Diversification of mixed-use properties decreases risk by achieving market spread
Growing in popularity amongst investors are mixed-use commercial properties, which provide the necessary space for diversifying prospective tenants and property types. Traditionally split between ground-level retail and upper-level residential and/or office spaces, this type of investment can enable an array of advantages.
Perhaps the largest drawcard for mixed-use commercial properties lies in the mitigation of risk, as the split of success is distributed across two or more variables. What this means is that, if one business or property is either underperforming or vacant, the other can compensate by providing another income stream.

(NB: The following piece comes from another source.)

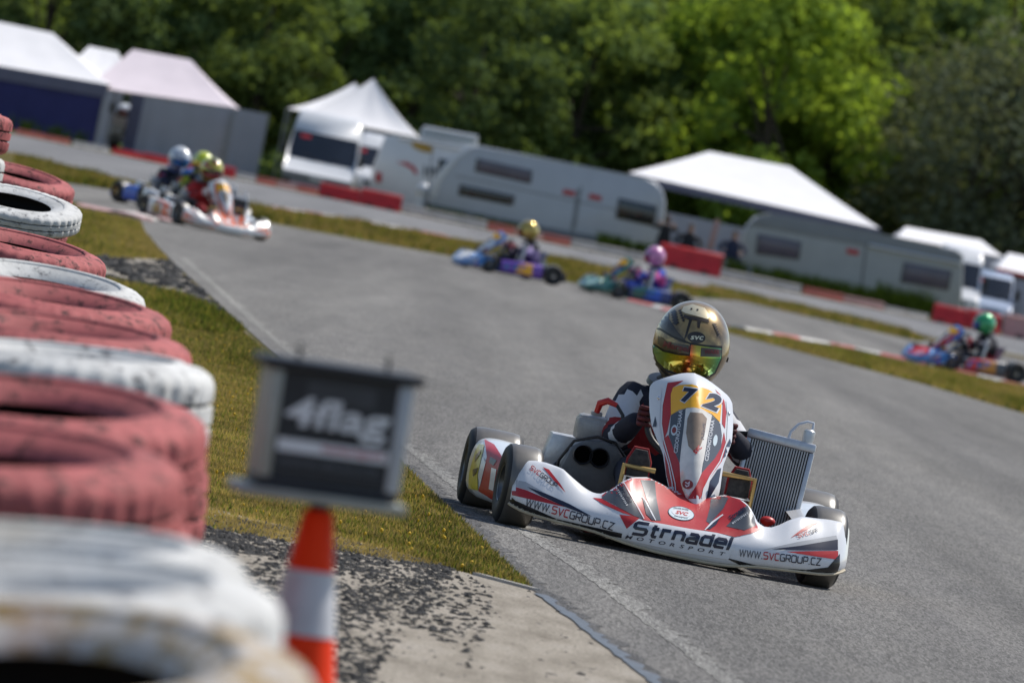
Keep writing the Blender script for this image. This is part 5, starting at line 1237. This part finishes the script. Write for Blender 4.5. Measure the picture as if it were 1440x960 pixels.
# caravans
def caravan(label, px, D, outline, wins, lower, seams, signs, body_m, depth=2.3):
    t = BG('caravan', label, 'caravan', px, D, 'caravans in the paddock')
    side_panel(t, 'body', outline, 0, depth, body_m, bev=.09)
    side_panel(t, 'skirt', lower, -.015, depth - .2, skirt, bev=.01)
    for w_, m in wins: window(t, w_, m)
    for s_ in seams: side_panel(t, 'door_seam', s_, -.012, .01, seam_m, bev=.001)
    for s_ in signs: side_panel(t, 'sign', s_, -.016, .01, red_sign, bev=.002)
    return t
t = caravan('long pale grey caravan with rounded ends and red signs, behind the side-on karts', 770, 284,
 [(604, 288), (606, 262), (618, 240), (638, 218), (655, 207), (672, 205), (800, 229), (905, 250), (922, 256), (932, 268), (936, 285), (930, 348), (770, 320)],
 [([(674, 224), (745, 240), (743, 257), (671, 241)], glass_v), ([(650, 260), (721, 275), (718, 288), (647, 274)], glass), ([(872, 280), (922, 291), (918, 317), (868, 306)], glass)],
 [(606, 286), (700, 306), (930, 350), (930, 362), (606, 296)], [[(816, 262), (818, 262), (809, 322), (807, 322)], [(812, 266), (814, 266), (805, 326), (803, 326)], [(640, 246), (930, 308), (930, 309.2), (640, 247.2)]],
 [[(792, 266), (809, 269), (808, 276), (791, 273)], [(829, 272), (846, 276), (845, 283), (828, 279)]], veh_grey)
side_panel(t, 'front_panel', [(605, 270), (616, 245), (640, 217), (660, 207), (666, 208), (645, 222), (622, 250), (612, 280)], -.03, .02, veh_white, bev=.006)
for (a, c) in ((708, 735), (742, 770), (776, 806), (812, 842)):
    y0 = 204 + (a - 665) * .205; side_panel(t, 'roof_vent', [(a, y0 + 14), (a + 3, y0 + 3), (c - 6, y0 + 7), (c, y0 + 19)], .5, 1.5, veh_white, bev=.04)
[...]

Further contributing to the benefits includes leveraging different tenant markets, as at any given time one domain can be stronger than the other, which depends on what the market requires at the particular time. Distributing the investor’s reliance across multiple avenues, instead of being tied to just one, can further add to the reduction of risk.
The question becomes, what mixed-use commercial properties work best? The answer to this spans a couple of points.
Firstly, location plays a big role in identifying the appropriate split. As mentioned, the upper-level residential combined with lower-level retail is a tried-and-true formula that typically yields success. However, to maximise these yields, the property would ideally be located inside a community where the need for accommodation, combined with the possibility of a cafe or retail space on the lower level, is a viable business option.
Given that residential generally has a much lower vacancy rate, the consensus amongst experts is to primarily target residential occupants, with the commercial element considered secondary due to the higher vacancy rates for longer periods.
Secondly, understanding what your borrowing capacity is will be crucial, as this can vary greatly from that seen when related specifically to residential. An increased amount of capital is usually required to commence the project, along with a detailed understanding of the zoning guidelines of the area.
Mixed-use commercial properties provide a host of benefits to potential investors, and if researched correctly, can drastically decrease the risk thanks to the diversification of both markets and tenants.
By not placing all eggs in one basket, this investment strategy covers the variables that notoriously arise in the market, allowing for consistency despite the potential volatility.